I'm sure there still exists some embarrassing forum posts of me proclaiming Halo: Combat Evolved to be the greatest game ever made. I was young and easily impressed, though in my defense Halo felt like massive leap forward for console shooters at the time. Despite the very strong impression it left, I never got as deep into the Halo franchise as my friends did. Sure I played 2 and 3, but I didn't touch a Halo game again until Reach released for the PC version of The Master Chief Collection.

In a lot of ways, going back to Halo now feels like revisiting a childhood home. The halls and rooms may feel familiar, but age warps our perception of the past, making the experience just as alien as it is nostalgic. Was this room always so small, isn't the carpet different...? Did they really copy and paste this much geometry, was the assault rifle always trash?

Escaping the siege on the Pillar of Autumn, touching down on Halo for the first time, finding Keyes' horribly mutated and inhuman form; story beats and set pieces that take me back bookended by deeply flawed gameplay and poor level layouts that I apparently gave a huge pass in the early 2000s. The initial joys of pistol-whipping Grunts in the head and hearing the crunch of their skulls caving quickly dissipates when you remember how atrocious the AR is at anything further than mid-range. Excitement building as I remember how good the final escape sequence is in The Maw turns to foreboding as I get the Warthog stuck in a hallway like I'm god damn Austin Powers.

At its absolute worst, however, Halo is a sequence of repeating hallways that become disorientingly samey with combat encounters that rarely present a challenge any more complex than "we put a hell of a lot of dudes in this room." It starts to drag, but then you reach 343 Guilty Spark. The introduction to the Flood is one of the highlights of the entire game. Yet again you're infiltrating a Forerunner facility, and yet again you're probably expecting a series of rote firefights. But, things are different this time. The first few Covenant you encounter are fleeing for their lives, the rest are dead. You quickly come to accept that there is nothing here for you to point your gun at, just halls lined with corpses and painted in blood, and as you descend further into the facility, you start to feel as if you're delivering yourself to something horrible, incomprehensible.

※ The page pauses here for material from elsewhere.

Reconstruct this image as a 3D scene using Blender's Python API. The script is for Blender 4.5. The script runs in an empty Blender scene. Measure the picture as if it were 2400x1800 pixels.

Unfortunately, Halo wastes its greatest twist by making the Flood no damn fun to fight, and from this point on the rest of the game amounts to trudging your way backwards through several levels with the only real variation being that you now get to fight zombies. The Library catches a lot of shit, and rightfully so, but to be completely honest I don't think that level does anything that isn't emblematic of Halo's many flaws so much as it brings them to a scale that is impossible for even the most ardent defenders of the game to ignore. Thankfully, the final two levels (Keyes and The Maw) bring things back around again. Sure, they're just reusing large portions of levels you already played, but I am a sucker for stories that end where they began, and seeing the Covenant so overwhelmed with the havoc they've unleashed that neither side is at all concerned with you creates an excellent sense of urgency. This is no longer a battle between humanity and the Covenant, but rather the Covenant and the Flood. Your side already lost, and that occasional feeling of isolation you've felt during your journey has now become pure dread. You aren't just alone, you're the only one left. There's nothing to save here.

The parts of Halo that hold up for me are those more emotional elements. The story beats, the tension, the atmosphere. I still really like how the Forerunner facilities have this architecture that somewhat betrays the utilitarian nature of the instillation, they're both sterile yet somehow religious. Martin O'Donnell's score is as energetic and quiet as it needs to be, punctuating the action (or lack thereof) perfectly.

The Anniversary Edition features all new graphics, but I played with those off 90% of the time, only turning them on to find skulls and terminals that are only present in that version of the game. It impressive to me that you can hot swap between both versions with just the touch of a button, and that it only takes a few seconds to do so. The few bits I've seen of the updated graphics are.... I don't know, it's alright I guess. Not really a fan, I think Halo loses some of its visual personality despite obviously having more graphical fidelity in Anniversary mode.

My girlfriend and I played through all of Halo in co-op when it first came out, and while fooling around together after beating it I started humming the main theme. "Dun-dun-dun-dunnnnn, dun-dun-dah-dunnnnn..." She broke up with me. Greatest game of all time.